In a gritty win over the Bulls, the young Sixer found a way into coach Doug Collins' heart.
More than anything, Doug Collins wanted to talk about one play:
"I honestly believe that the single biggest play of the year for us was Evan Turner. The play he made under the basket ... Evan just fought, fought, fought, got fouled and made those two free throws. That was the singular biggest play for us -- of the season."
The Bulls had hit a 3 to close within one with 43 seconds left. After a miss, Turner got the offensive rebound amid the entire Bulls front line. He went up strong and had it blocked by Luol Deng. He gathered the loose ball, and the will to fight on, and attacked again. This time going at Omer Asik, and drawing a foul as he missed again.
By traditional measures of entertainment, it was nothing too special. It was not a play that made the highlights, presumably because it was all pretty ugly.
"Not to me!" said Collins. "I thought it was beautiful. Evan Turner is a big-time competitor. Big time. He is at his best in these kind of games. He really is. He played great in Chicago. They booed him on every possession and he played great there."
Coach Collins likes it ugly, and on Friday night Turner made the ugly play of the year, and now the Sixers, an 8-seed, are up 2-1 on the team that finished the regular season with the best record in the NBA.
In March, everybody in Philadelphia knew Turner and Collins were not getting along. Perhaps the league's most overbearing coach was locking horns with a young player determined to create with the ball.
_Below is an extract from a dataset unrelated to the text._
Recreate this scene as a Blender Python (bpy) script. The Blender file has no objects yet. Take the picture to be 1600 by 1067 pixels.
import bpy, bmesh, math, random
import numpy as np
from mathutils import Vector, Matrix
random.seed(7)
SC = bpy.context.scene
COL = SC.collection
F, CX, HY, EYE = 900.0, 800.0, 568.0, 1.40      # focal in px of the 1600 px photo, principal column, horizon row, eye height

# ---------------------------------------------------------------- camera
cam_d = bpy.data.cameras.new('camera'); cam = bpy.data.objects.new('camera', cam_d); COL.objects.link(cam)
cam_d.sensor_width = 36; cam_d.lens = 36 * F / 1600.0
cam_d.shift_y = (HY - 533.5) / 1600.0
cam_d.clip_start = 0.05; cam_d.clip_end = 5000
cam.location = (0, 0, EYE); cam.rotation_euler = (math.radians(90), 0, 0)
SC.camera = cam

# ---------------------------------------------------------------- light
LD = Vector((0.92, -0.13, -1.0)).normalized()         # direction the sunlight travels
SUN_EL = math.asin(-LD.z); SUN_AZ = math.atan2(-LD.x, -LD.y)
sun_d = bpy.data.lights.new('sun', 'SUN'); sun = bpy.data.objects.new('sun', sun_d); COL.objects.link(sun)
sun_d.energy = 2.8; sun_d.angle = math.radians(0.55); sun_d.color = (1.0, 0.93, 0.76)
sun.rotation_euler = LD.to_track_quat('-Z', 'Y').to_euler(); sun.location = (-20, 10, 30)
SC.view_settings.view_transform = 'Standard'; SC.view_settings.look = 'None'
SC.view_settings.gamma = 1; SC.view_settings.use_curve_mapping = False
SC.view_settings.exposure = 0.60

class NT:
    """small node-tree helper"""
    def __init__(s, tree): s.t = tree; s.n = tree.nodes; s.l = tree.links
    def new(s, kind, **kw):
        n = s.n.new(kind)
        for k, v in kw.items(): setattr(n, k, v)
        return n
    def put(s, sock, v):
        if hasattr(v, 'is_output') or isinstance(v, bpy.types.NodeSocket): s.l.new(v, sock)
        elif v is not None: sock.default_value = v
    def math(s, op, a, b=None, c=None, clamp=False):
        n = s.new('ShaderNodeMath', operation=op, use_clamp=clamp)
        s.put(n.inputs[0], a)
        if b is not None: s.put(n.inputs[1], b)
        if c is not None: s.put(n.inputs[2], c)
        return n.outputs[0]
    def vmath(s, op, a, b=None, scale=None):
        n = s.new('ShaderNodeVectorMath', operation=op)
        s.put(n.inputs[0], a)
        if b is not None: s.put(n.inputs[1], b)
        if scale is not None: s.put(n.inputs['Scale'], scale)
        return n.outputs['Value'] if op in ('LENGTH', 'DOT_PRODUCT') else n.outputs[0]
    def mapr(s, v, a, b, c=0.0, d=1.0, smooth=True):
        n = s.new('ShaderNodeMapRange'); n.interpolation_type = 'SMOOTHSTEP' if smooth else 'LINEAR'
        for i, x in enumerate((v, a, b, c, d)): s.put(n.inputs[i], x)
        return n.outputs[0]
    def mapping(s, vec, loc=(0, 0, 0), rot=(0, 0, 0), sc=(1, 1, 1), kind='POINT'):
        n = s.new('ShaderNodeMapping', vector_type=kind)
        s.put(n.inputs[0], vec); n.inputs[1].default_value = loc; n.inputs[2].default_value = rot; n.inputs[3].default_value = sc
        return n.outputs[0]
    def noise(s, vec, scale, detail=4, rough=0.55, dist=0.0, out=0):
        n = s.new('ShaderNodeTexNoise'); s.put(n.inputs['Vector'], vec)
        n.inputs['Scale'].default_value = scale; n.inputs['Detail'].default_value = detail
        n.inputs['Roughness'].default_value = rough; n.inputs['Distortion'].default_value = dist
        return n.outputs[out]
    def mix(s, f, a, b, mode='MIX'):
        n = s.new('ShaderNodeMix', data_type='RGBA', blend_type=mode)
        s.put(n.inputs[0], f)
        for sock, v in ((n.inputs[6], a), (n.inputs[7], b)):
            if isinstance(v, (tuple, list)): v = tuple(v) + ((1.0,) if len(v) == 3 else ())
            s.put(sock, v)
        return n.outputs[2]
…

As portrayed in the media, it was ugly -- and not the kind of ugly Coach Collins likes.
Spike Eskin captured the mood when he wrote on CBS Philly that "the Sixers will have to make a choice between Turner and Collins."
On her blog, former Sixers beat writer Kate Fagan wrote in early April: "We all knew at the beginning of last year, when Collins took over this young team, that he had a history of turning around young squads. And we also knew that he had (sometimes as early as the second season) a history of over-coaching, at which point his players tend to become frustrated and tune him out. The Sixers have been struggling with this for at least a month, if not longer. This has led to heated interactions, sometimes even in the middle of games. On more than one occasion, players have let Collins know -- during a game -- that they’re sick of the relentless nitpicking."
Turner wouldn't deny there were rocky times, but he says some perspective is called for. "I don't think it was as bad as people thought," he said late Friday, after securing the win. "It's not like we were beating each other up or not talking to each other."
The Sixers missed layups -- in some instances, several on the same possession. They took 14 3-pointers and made one. Starting forwards Andre Iguodala and Elton Brand, the team's two highest-paid players, combined to score a mighty five points. The team made just more than a third of their shots, all told. And they were outrebounded.
And that was the team with the happiest story. For the Bulls, the night was a tale of a broken offense (15 turnovers, 61 percent free throw shooting, several crucial late-game plays that ended with no shot at all, or a prayer) and yet another injured starter -- Joakim Noah -- who left the arena on crutches.
Add in security intervening in a late-game fracas in Section 124, empty seats scattered around the arena and lusty cheering for Noah's gruesome injury and it was about as brutal as NBA games get.
But Collins, a coach for whom "competitive drive" is the ultimate ideal, sees things differently. Dripping with sweat and smiles after the win, he talked of "tremendous performances," "how proud I am" and how "I sure like coaching this team."
By Turner's admission, Friday marks a new high point in his relationship with his coach.
"I think it is a high point," said Turner, who said that before he told the press, Collins told the team Turner's scrappy moment was the team's play of the year. Turner, however, was more delighted with something else Collins did: called his number. "The last two plays, he ran the play for me," said Turner. "As a player, that's the big thing, that you can show me you have confidence in me. Thankfully he did that. ... It was pretty cool. He had confidence in me to give me the ball in crucial parts of the game."
Is it a permanent change? Who knows. "Doug definitely rolls with the hot hand," said Turner. "Some nights I might not get the opportunity. But right now, you just enjoy it."